The Social Contract is not produced until the viewer completes the artwork; it is the act of signing that creates the piece with each viewer, combining strands of performance, community art and the conceptual. The intention is to challenge the creation and consumption of contemporary art and raise audience awareness.

Spring Workshop and Witte de With invited five respondents -Betti-Sue Hertz (Director of visual arts at the Yerba Buena Center for the Arts, San Francisco), Mia Jankowicz (Writer and independent curator, Cairo and London), Ruba Katrib (Curator at SculptureCenter, New York), Alana Kushnir (Indipendent curator, London), and Venus Lau (Curator and art writer, Hong Kong)- to reflect upon The Social Contract. You can download and read their contributions below.

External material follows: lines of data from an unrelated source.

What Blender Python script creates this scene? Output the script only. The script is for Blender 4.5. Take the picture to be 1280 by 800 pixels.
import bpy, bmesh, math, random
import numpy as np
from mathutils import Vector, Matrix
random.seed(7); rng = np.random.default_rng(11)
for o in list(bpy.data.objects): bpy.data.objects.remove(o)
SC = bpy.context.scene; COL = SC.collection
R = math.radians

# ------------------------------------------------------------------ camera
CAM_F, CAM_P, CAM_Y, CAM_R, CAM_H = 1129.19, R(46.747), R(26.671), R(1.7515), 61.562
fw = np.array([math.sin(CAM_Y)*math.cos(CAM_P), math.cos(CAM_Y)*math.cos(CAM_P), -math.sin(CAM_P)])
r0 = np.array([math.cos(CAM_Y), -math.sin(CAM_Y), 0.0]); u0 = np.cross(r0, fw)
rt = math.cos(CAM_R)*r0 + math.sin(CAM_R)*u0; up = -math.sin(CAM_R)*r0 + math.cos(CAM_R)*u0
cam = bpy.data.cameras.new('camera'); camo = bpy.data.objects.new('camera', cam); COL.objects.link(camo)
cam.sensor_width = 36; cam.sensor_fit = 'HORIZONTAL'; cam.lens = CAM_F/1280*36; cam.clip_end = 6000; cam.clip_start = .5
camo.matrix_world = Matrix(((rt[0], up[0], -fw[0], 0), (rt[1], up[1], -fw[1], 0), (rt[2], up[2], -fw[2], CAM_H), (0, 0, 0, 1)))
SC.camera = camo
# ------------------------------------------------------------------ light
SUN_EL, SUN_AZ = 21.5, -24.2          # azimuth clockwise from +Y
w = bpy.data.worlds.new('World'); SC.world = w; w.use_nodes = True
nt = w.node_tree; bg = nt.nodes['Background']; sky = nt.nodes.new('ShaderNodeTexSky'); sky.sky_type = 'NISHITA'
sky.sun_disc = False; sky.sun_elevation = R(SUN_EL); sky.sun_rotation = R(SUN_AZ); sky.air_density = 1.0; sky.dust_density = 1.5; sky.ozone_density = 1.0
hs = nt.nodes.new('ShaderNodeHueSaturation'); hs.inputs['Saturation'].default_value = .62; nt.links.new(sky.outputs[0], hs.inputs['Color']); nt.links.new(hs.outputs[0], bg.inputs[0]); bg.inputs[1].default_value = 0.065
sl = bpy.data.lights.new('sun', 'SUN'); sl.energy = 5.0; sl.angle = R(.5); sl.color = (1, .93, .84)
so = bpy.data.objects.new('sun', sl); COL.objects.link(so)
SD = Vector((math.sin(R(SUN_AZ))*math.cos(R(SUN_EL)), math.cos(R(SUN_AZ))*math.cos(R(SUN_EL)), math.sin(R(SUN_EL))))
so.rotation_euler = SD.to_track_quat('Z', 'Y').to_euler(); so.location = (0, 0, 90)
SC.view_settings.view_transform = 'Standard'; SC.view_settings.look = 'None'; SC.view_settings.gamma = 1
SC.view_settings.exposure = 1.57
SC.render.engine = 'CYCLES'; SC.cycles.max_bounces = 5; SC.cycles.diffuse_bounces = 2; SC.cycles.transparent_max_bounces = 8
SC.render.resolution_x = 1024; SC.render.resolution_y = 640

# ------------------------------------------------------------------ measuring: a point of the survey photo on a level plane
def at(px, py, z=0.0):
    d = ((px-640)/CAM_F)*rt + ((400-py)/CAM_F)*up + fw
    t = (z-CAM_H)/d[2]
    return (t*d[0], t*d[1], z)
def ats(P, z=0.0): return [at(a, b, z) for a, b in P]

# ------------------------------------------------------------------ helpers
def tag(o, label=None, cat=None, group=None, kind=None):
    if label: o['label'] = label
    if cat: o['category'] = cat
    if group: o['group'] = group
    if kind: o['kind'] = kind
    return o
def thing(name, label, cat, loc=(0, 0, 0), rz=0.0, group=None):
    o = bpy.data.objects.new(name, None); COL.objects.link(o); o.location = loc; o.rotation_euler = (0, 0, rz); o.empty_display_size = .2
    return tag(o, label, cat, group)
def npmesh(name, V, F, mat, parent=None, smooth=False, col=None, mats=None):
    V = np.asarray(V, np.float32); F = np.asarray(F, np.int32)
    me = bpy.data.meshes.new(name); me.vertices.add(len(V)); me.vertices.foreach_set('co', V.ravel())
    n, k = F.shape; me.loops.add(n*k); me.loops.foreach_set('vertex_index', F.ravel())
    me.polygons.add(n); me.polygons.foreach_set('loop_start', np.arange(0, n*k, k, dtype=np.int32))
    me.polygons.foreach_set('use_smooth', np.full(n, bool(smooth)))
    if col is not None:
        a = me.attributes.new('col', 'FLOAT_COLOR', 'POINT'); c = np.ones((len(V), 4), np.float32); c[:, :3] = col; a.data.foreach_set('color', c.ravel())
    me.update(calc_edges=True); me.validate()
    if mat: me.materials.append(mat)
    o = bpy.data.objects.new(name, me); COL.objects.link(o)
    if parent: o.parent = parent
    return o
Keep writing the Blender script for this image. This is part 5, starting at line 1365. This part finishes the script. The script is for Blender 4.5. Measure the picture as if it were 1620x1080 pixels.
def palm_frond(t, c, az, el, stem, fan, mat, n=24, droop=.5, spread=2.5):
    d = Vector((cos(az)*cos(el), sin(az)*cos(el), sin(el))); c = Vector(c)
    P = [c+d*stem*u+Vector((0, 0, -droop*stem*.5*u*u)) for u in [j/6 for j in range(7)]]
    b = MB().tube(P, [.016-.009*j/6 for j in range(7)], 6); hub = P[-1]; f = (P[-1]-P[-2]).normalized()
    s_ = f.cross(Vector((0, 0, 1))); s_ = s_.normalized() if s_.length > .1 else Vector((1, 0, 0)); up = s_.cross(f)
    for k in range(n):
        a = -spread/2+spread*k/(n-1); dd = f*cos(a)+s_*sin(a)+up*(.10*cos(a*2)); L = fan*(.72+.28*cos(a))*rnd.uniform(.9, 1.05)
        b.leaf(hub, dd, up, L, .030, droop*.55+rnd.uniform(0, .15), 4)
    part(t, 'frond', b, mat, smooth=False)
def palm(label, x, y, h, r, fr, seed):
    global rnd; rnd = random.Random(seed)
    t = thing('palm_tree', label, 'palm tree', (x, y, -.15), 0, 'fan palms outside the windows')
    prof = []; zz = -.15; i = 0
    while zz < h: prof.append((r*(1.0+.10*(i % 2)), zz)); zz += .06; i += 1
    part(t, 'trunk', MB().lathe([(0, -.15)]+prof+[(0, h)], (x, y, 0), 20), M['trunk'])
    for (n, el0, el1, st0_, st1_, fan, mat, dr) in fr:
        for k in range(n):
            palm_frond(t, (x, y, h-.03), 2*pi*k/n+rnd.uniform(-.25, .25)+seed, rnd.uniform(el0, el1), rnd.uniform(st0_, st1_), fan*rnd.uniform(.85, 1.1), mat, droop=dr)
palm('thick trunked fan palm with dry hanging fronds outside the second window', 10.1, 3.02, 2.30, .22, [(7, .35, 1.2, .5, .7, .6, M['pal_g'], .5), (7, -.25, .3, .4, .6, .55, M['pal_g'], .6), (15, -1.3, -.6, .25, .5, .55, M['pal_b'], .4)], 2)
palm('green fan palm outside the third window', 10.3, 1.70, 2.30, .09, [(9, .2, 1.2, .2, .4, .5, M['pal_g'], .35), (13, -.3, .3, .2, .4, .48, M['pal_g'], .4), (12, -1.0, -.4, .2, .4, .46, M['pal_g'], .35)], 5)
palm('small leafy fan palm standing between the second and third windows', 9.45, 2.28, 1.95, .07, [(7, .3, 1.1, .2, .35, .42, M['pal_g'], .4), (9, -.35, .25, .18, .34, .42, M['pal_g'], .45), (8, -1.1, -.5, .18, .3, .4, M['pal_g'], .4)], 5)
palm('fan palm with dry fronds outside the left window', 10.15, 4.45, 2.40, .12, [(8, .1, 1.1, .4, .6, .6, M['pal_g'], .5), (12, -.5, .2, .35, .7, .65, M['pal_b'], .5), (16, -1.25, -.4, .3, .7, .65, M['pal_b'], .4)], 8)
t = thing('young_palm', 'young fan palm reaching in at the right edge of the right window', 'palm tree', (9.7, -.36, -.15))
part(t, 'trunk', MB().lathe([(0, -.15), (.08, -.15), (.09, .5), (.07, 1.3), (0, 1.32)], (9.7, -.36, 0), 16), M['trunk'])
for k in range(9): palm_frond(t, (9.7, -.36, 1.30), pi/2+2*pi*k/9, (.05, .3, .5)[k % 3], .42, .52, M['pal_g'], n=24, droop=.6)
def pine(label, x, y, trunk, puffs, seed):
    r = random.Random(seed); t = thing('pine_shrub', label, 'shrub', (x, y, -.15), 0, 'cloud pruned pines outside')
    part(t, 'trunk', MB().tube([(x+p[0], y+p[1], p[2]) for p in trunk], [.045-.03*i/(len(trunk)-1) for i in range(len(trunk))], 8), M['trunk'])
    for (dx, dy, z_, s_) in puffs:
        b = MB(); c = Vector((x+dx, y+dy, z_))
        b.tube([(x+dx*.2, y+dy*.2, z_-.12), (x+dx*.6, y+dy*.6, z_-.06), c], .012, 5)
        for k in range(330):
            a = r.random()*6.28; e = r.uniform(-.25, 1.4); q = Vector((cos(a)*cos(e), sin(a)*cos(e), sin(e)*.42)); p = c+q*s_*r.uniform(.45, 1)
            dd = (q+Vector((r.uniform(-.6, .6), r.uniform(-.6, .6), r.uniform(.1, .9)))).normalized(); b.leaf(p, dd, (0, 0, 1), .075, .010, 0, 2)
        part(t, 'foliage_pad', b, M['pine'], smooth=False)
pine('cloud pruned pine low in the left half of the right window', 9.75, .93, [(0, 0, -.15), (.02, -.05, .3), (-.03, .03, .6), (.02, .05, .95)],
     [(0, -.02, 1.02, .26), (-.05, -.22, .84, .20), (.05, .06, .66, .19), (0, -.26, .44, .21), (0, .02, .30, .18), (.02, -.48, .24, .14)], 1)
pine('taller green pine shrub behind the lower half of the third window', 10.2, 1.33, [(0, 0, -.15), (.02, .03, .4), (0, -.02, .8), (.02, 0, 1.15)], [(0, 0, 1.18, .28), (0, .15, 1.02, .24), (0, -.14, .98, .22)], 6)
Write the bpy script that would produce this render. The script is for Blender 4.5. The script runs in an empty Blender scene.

The title of the artwork solicits fundamental questions about human society itself, raising questions that have been debated by Western philosophers for millennia. However, the value of the project lies in its ability to generate critical thought on issues relevant to our society – integrity, transparency, responsibility, and the consequences of transgressing accepted conventions – notions particularly relevant to the socio-political scandals of late. A Constructed World state: “It is up to each member of the audience to decide and measure his or her own honesty and authenticity with regard to this event and exhibition. The real work will continue on, even in indecision, and is performed by those who came to look.”

A Constructed World installed the work during their three-week residence at Spring Workshop in Hong Kong. The exhibition opens 1 November 2013 and runs until 15 December 2013.